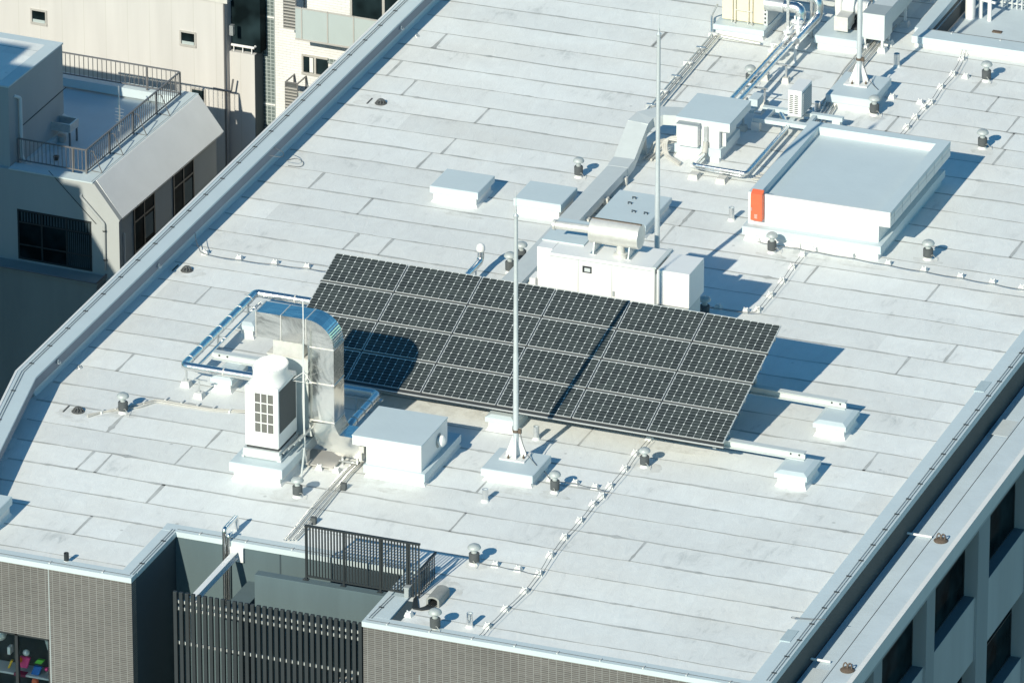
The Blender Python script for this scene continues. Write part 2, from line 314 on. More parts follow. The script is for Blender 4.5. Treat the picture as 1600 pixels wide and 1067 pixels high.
════════
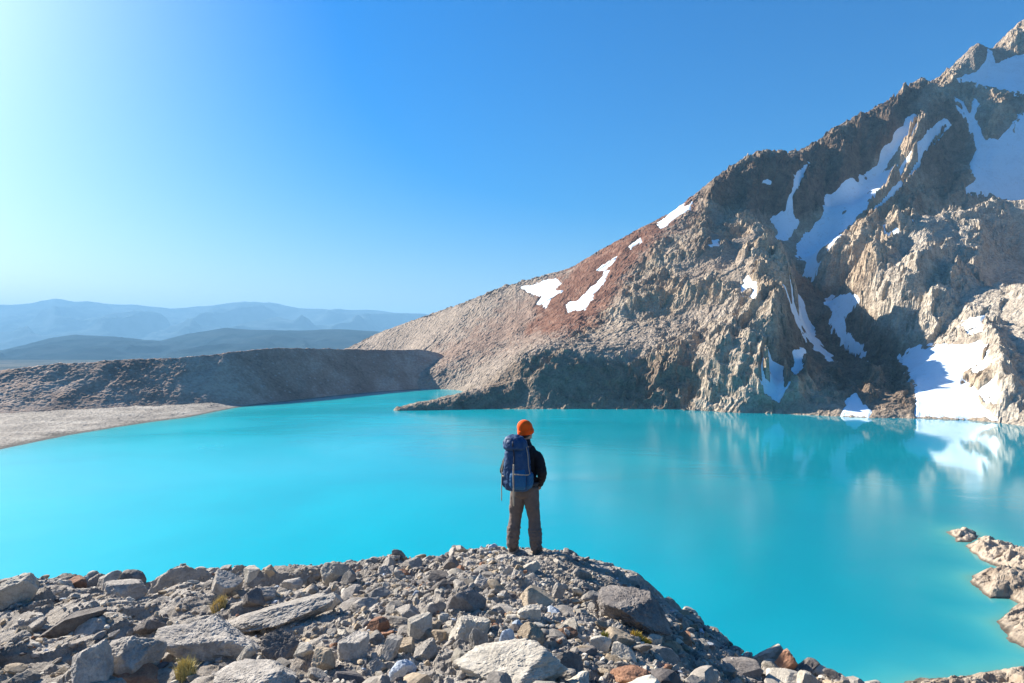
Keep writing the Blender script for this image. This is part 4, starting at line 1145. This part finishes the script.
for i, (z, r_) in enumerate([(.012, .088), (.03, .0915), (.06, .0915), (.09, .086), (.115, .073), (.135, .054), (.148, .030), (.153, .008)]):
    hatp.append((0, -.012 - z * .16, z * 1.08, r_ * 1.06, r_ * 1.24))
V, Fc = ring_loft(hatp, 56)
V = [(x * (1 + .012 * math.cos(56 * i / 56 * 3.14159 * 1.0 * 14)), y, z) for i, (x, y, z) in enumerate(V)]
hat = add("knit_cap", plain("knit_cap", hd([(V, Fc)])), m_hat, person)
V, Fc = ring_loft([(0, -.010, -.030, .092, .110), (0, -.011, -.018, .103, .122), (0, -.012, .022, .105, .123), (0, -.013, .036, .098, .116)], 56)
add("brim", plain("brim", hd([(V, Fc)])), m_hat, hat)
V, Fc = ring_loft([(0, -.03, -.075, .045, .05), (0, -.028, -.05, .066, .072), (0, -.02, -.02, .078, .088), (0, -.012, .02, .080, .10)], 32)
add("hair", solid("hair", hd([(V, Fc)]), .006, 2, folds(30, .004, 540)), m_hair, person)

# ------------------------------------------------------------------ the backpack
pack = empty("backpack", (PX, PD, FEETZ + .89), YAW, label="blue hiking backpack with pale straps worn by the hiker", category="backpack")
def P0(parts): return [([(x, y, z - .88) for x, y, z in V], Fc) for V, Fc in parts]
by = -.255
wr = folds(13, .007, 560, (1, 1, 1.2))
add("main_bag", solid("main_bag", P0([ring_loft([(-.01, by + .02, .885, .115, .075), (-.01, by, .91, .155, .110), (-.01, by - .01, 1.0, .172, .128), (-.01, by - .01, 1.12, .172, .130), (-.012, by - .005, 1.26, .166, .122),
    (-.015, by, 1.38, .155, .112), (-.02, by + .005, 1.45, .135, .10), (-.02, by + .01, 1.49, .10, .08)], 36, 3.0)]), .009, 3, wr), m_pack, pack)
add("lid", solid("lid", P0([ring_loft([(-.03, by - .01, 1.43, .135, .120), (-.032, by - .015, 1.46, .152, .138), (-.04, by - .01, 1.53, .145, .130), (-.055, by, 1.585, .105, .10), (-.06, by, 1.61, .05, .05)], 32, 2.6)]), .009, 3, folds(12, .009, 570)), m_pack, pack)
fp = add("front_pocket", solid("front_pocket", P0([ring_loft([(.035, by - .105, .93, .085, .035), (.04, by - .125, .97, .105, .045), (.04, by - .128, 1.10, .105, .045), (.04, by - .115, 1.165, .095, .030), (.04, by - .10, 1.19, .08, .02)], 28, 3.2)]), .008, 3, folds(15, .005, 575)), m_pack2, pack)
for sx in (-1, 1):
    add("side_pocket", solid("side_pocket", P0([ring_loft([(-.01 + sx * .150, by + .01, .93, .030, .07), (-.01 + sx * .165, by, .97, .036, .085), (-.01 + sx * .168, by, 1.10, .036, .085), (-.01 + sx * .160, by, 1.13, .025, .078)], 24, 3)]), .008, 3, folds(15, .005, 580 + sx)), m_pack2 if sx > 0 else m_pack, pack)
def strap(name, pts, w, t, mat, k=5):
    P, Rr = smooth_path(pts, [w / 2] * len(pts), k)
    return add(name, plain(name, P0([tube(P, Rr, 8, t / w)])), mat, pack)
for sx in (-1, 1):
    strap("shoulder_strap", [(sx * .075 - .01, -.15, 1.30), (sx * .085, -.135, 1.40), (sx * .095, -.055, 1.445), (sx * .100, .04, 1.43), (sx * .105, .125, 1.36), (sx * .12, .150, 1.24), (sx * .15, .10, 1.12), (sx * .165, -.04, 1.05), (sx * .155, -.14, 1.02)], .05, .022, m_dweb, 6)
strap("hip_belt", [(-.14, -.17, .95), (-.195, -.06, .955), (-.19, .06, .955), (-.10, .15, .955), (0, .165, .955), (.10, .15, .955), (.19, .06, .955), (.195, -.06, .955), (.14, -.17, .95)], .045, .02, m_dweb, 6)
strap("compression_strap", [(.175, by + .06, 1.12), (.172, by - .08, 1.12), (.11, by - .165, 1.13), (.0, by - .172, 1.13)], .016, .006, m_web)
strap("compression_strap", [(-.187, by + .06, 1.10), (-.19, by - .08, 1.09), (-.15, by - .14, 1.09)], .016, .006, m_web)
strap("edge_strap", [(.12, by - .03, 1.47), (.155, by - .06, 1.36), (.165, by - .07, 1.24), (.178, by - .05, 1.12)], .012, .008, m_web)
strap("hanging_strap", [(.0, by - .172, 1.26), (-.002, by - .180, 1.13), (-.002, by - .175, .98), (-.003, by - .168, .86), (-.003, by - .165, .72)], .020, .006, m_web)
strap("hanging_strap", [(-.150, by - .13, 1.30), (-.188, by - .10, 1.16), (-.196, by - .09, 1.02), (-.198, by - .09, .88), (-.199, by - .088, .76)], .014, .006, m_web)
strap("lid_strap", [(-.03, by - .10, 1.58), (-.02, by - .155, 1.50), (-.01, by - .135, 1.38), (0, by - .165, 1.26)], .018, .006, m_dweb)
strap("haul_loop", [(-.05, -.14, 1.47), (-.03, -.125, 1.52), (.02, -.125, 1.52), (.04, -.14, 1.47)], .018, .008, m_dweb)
════════
● **Exercise requirements**
Print the lines from the line containing "Keep writing the" to the line containing "540)), m_hair, person)", both ends included, exactly and with nothing added.

● **Correct answer**
Keep writing the Blender script for this image. This is part 4, starting at line 1145. This part finishes the script.
for i, (z, r_) in enumerate([(.012, .088), (.03, .0915), (.06, .0915), (.09, .086), (.115, .073), (.135, .054), (.148, .030), (.153, .008)]):
    hatp.append((0, -.012 - z * .16, z * 1.08, r_ * 1.06, r_ * 1.24))
V, Fc = ring_loft(hatp, 56)
V = [(x * (1 + .012 * math.cos(56 * i / 56 * 3.14159 * 1.0 * 14)), y, z) for i, (x, y, z) in enumerate(V)]
hat = add("knit_cap", plain("knit_cap", hd([(V, Fc)])), m_hat, person)
V, Fc = ring_loft([(0, -.010, -.030, .092, .110), (0, -.011, -.018, .103, .122), (0, -.012, .022, .105, .123), (0, -.013, .036, .098, .116)], 56)
add("brim", plain("brim", hd([(V, Fc)])), m_hat, hat)
V, Fc = ring_loft([(0, -.03, -.075, .045, .05), (0, -.028, -.05, .066, .072), (0, -.02, -.02, .078, .088), (0, -.012, .02, .080, .10)], 32)
add("hair", solid("hair", hd([(V, Fc)]), .006, 2, folds(30, .004, 540)), m_hair, person)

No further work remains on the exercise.